My definition of what constitutes a “good” tactics books is variety. Even if the book focuses on a specific puzzle type (like checkmate puzzles), I believe a good book will have a great variety of positions in different stages of the game where different tactical ideas are required.

I also prefer books with some explanation or analysis on why certain moves may or may not work, not just the diagrams and moves.


2 Answers 2


I think the following books are extremely suited for beginner players seeking to improve tactics. At least two of these are available on Chessable for those seeking digital options.

  • Everyone's First Chess Workbook: good for board vision, learning patterns, themed chapters by motif, builds to more difficult puzzles that combine themes. Answers include explanations and some details on relevant variations.

  • Winning Chess Tactics: Topical chapters with tests on learning throughout book, with two chapters at end to take as exams and compare against scoring rubric. Second exam at end will be a challenge to beginners.

The series by Polgar is also often recommended for beginners (Perpetual Chess podcast recommendations).

  • Learn Chess the Right Way: Book 1 Must Know Checkmates
  • Learn Chess the Right Way: Book 2 Winning Material

Book covers

I hesitate to include Seirawan's Play Winning Chess in the image as it isn't really a tactics book, but prepares readers a bit for his Winning Chess Tactics books. I imagine some in the community may say Play Winning Chess isn't a tactics book, and they are probably right. It seems to be in the spirit of your question though, and designed for beginner players.

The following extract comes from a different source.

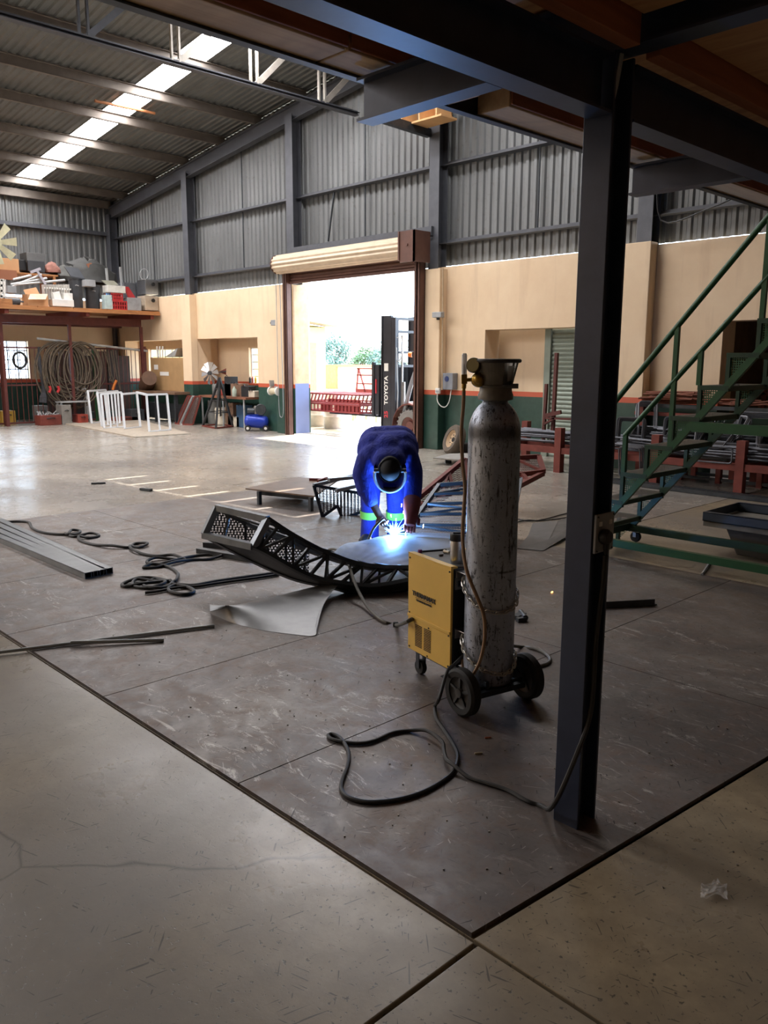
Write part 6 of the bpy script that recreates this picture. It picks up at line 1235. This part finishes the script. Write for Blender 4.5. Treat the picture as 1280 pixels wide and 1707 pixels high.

Additionally, the Chess Steps series of workbooks are filled with puzzles. Tactics, board vision, checkmates, and defense are recurring themes.


Excellent for novices are Dan Heisman's books. My favorite of his was Back to Basics : Tactics . I have nostalgia for Seirawan's Winning Chess Tactics as it was the first chess book I read all the way through. Sent both to my grandsons. For more advanced study consider one of Weteschnik's books, although they are limited in the breadth of tactics they cover.